Na noite de 29 de outubro, uma avalanche destruiu a fuselagem. Gustavo Nicolich e outras sete pessoas morreram sepultados pela neve.
Gustavo Zerbino beijou Raquel e disse: “Tenho uma carta do seu filho para você.” Foi ali que a mãe reagiu.
Zerbino havia retirado as cartas de um bolso do casaco do xará, junto ao coração. E as conservou no seu próprio bolso com outros pertences dos mortos para entregá-los aos seus entes queridos.
“Quando percebi que ninguém nunca mais iria subir até aquele lugar, que nunca havia sido pisado por um homem e era como um granito no deserto, senti dentro de mim que, se não trouxesse alguma recordação tangível daquelas pessoas, suas famílias não poderiam fazer o luto”, contou Zerbino à BBC News Mundo (o serviço em espanhol da BBC).
Ele percebeu que era uma missão que precisava cumprir.
Antes de morrer, Coco mostrou onde as cartas estavam guardadas e disse: “se acontecer algo comigo, por favor, entregue estas cartas”.
Seus pais e irmãos as leram em família. Foi muito difícil, muito emotivo, como recordou seu irmão Alejandro para a BBC News Mundo.
Mas aquela foi a forma de velar Coco com uma mensagem de despedida, algo que outras famílias não conseguiram fazer – e compreender, a partir de suas próprias palavras, o ato de antropofagia, incluindo com seus restos.
“Eu me sinto orgulhoso que ele tenha contado”, afirma Alejandro. “Sei que ele disse porque está escrito. E, talvez por isso, meu pai foi um dos que mais consolaram os sobreviventes.”
Gustavo Nicolich pai viajou para a montanha em fevereiro de 1973, para acompanhar o pai de outro dos mortos, que queria enterrar os restos do seu filho no Uruguai.
Quando regressou, seu semblante era outro.

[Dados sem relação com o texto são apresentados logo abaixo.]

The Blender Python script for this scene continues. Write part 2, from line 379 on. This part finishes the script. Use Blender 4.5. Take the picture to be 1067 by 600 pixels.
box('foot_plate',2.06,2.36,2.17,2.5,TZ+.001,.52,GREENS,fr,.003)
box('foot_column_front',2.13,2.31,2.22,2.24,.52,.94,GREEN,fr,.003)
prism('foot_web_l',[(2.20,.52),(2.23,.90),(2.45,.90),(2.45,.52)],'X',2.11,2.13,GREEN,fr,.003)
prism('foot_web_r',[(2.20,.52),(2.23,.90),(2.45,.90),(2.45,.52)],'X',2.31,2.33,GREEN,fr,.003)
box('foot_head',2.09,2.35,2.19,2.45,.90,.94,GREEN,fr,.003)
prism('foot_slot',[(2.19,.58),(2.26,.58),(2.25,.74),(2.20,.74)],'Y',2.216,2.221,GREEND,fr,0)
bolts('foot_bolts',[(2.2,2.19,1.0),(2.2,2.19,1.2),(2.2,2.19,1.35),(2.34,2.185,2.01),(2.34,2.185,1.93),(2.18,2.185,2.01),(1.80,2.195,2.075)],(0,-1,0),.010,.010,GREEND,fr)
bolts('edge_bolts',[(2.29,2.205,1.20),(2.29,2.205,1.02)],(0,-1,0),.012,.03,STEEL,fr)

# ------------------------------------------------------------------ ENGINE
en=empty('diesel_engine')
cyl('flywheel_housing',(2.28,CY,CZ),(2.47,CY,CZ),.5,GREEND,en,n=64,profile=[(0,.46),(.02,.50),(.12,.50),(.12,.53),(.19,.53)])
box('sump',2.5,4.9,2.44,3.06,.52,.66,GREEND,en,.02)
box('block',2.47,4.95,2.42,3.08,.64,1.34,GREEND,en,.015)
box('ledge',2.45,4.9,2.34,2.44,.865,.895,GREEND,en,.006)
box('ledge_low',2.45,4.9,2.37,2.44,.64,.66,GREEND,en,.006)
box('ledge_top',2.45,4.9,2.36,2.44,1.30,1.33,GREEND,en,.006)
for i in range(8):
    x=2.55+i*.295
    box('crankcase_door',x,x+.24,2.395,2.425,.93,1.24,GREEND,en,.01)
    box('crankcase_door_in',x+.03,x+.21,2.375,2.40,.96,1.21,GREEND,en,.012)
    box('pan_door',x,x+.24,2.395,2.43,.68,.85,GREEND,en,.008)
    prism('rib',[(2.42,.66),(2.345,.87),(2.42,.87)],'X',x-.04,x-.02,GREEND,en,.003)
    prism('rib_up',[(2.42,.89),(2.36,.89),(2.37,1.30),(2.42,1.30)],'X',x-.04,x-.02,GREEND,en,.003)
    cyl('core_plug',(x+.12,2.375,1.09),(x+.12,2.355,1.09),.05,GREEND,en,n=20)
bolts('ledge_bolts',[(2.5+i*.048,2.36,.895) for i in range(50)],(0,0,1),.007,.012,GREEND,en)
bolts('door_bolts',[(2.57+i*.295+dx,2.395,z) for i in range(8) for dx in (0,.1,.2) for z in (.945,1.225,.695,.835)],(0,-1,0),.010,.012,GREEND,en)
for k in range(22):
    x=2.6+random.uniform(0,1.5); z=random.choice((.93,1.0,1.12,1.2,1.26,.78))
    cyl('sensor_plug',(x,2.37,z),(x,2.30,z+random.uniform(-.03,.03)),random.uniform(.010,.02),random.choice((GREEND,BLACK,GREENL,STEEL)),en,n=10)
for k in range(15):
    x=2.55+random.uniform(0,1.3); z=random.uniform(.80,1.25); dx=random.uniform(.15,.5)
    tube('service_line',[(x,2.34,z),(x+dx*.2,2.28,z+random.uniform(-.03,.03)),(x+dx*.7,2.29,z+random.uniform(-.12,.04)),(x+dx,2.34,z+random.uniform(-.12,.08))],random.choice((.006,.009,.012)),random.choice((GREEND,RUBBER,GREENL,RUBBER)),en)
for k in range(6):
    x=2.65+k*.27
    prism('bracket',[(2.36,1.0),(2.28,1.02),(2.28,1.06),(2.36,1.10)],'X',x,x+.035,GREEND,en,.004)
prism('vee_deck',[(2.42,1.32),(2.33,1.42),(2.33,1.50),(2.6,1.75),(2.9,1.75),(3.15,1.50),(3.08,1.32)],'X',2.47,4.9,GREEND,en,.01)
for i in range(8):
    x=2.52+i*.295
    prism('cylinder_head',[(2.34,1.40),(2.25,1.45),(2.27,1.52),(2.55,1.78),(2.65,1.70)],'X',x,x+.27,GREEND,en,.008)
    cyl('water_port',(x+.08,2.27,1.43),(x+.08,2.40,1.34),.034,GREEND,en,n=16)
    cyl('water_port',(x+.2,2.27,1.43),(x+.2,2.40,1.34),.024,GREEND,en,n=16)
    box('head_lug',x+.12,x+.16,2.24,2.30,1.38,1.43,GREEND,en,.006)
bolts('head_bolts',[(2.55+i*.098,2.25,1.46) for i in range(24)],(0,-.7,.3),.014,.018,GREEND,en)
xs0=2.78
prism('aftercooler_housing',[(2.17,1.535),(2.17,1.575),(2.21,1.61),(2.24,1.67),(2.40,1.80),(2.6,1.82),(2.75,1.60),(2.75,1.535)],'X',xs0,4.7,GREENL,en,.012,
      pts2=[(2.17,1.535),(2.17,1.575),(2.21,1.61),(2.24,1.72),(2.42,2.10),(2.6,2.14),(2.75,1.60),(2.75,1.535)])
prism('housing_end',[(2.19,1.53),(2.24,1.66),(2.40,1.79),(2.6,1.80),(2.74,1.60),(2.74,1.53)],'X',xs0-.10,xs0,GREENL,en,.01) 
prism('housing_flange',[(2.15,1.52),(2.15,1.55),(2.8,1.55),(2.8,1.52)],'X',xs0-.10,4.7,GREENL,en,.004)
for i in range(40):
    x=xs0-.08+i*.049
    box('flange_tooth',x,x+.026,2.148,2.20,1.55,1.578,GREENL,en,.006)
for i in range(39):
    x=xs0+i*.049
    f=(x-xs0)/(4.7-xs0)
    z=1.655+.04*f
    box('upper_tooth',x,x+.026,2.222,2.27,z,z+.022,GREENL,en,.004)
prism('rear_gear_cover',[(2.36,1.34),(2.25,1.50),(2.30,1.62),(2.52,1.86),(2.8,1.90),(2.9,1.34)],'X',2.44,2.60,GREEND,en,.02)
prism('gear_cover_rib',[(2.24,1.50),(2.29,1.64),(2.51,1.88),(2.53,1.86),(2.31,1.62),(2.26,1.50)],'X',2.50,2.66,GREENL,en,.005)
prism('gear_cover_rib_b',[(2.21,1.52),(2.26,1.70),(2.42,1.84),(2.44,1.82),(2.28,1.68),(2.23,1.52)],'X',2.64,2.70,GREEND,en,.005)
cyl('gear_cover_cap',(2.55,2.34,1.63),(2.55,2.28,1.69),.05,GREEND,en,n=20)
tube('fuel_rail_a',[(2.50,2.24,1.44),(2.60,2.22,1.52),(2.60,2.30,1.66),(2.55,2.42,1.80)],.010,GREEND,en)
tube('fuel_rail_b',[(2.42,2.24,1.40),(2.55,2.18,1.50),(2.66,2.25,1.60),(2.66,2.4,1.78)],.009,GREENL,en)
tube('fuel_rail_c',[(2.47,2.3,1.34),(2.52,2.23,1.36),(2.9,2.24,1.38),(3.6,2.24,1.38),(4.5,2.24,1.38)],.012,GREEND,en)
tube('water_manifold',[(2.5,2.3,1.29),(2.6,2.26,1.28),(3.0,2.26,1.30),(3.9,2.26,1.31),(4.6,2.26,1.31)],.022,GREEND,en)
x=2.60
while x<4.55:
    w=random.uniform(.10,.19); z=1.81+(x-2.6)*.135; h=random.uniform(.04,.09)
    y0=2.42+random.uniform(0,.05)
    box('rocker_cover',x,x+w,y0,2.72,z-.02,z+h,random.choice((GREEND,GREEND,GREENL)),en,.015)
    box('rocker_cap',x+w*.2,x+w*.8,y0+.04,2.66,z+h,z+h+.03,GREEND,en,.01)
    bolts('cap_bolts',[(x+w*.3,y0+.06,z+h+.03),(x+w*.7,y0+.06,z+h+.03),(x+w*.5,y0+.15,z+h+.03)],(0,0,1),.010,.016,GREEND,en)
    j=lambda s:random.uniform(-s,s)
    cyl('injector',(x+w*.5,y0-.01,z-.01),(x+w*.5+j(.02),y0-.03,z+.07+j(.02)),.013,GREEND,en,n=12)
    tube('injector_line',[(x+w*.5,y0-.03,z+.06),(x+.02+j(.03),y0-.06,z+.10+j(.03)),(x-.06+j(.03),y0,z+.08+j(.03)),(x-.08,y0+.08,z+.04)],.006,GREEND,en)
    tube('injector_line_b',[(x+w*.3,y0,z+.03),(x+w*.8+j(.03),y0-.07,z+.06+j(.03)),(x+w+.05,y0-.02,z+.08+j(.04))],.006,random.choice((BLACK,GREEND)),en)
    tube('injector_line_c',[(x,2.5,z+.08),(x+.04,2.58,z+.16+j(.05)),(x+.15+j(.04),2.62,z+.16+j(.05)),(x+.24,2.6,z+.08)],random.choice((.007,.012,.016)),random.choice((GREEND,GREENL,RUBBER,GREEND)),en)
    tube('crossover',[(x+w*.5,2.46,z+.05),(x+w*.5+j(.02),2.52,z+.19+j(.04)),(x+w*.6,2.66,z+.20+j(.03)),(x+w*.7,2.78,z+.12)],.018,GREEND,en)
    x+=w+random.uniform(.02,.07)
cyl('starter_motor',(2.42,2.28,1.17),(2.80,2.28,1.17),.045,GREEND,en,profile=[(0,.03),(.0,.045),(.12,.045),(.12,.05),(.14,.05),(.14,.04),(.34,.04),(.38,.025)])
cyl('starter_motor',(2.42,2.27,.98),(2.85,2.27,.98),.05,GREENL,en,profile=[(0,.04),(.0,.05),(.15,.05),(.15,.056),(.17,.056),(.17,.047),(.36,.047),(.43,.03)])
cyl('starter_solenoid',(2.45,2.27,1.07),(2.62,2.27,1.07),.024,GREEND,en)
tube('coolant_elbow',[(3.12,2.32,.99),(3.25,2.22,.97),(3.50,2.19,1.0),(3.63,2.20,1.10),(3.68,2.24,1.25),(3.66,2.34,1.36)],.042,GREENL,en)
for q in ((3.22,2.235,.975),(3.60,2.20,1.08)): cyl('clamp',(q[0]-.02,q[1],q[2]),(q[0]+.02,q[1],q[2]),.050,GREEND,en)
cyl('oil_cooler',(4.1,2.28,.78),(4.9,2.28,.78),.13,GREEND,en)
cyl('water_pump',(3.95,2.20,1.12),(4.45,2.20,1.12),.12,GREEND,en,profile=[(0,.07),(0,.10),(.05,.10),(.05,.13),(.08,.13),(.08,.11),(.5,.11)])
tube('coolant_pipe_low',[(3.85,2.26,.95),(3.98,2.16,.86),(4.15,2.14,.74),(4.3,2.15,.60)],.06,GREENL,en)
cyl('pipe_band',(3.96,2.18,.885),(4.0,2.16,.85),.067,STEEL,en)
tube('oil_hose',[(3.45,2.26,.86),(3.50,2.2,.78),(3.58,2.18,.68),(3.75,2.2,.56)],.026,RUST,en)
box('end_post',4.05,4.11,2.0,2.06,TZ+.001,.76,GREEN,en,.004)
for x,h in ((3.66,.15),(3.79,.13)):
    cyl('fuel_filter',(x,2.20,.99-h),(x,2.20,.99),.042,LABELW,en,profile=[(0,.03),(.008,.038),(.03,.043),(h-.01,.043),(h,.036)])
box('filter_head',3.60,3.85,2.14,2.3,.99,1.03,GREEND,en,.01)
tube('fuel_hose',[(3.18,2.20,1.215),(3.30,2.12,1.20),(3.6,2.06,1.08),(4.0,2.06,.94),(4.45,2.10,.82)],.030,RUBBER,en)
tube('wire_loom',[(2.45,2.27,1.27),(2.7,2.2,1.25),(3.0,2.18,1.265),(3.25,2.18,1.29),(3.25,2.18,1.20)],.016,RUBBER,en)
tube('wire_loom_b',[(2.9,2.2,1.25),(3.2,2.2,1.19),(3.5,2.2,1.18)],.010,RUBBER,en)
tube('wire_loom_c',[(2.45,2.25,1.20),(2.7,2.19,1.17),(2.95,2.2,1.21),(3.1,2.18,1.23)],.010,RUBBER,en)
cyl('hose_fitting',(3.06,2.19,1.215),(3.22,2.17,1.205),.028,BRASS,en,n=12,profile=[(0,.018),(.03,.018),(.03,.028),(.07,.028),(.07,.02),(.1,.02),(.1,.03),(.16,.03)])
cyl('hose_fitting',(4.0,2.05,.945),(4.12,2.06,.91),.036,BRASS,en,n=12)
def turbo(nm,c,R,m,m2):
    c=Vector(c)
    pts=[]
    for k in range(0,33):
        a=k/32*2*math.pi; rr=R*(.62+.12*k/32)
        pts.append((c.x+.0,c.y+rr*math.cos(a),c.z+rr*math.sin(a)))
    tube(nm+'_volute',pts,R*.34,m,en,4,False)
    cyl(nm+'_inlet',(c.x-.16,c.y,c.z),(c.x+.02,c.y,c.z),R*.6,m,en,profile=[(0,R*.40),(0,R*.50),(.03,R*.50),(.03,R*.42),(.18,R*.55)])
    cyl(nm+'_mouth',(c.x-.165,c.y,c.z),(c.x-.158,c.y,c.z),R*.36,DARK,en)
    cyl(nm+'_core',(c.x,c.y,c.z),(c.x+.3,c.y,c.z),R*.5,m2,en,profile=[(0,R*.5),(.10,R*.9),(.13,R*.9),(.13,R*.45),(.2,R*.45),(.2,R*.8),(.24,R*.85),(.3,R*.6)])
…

Ele havia visto, já sem a neve que camuflava a paisagem, a carnificina que tomou conta do local. E, do seu filho, “não sobrou nada”.
“Nada”, repete Alejandro.
Levou algum tempo para que alguns fragmentos da segunda carta fossem levados a público. Os pais de Gustavo Nicolich preferiram guardar para sua intimidade, temporariamente, a descrição da antropofagia – mesmo que os sobreviventes tivessem falado a respeito dias depois do resgate.
Hoje, as duas cartas estão cuidadosamente guardadas na mesa de cabeceira de Raquel Arocena. Com 96 anos de idade, ela continua celebrando, sempre que pode, a vida do seu filho que foi inesperadamente interrompida pelo acidente.